The Young One and I cleaned, dusted and vacuumed while watching “My Big Fat Greek Wedding” Just as we were leaving to pick up Sensei Himself. The phone rang. Prissy wanted to borrow a bicycle pump. Himself had some sort of foot operated pump, but this would be buried in the deepest, darkest recesses of the garage where the spiders lurk. I had already braved spiders for one day so told her didn’t have a pump. Not to mention the dealer was close to closing and I had to go pick up the car.
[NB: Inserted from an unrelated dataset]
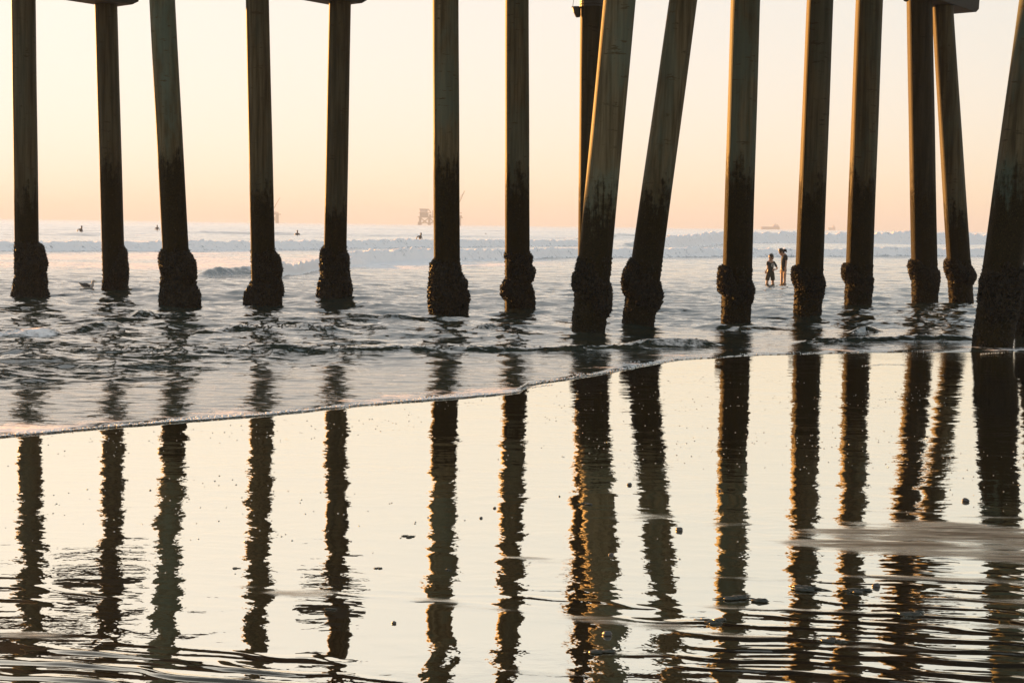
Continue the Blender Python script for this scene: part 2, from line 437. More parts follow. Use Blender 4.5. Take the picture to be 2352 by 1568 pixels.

Himself had to listen to me vent on the ride up to the dealer. I’m amazed at the difference in the female generations. The need for someone else to solve the problem of the older generation. I’m glad I put the roll of duct tape on top of my black tool box, my purchased early by me Mother’s Day gift from Himself.


Erica Vetsch said...

ROFL! You gotta write a book, lady. This is too hysterical. You are truly awash in the elderly.

Donna Alice said...

You could move--but then where would you find all your great material?

nutterone said...

There is a reason god gave us the brains to invent "caller id". The simplest way to avoid a problem is to avoid it! *grin* You're a good woman. Prissy is blessed, especially by your duct tape.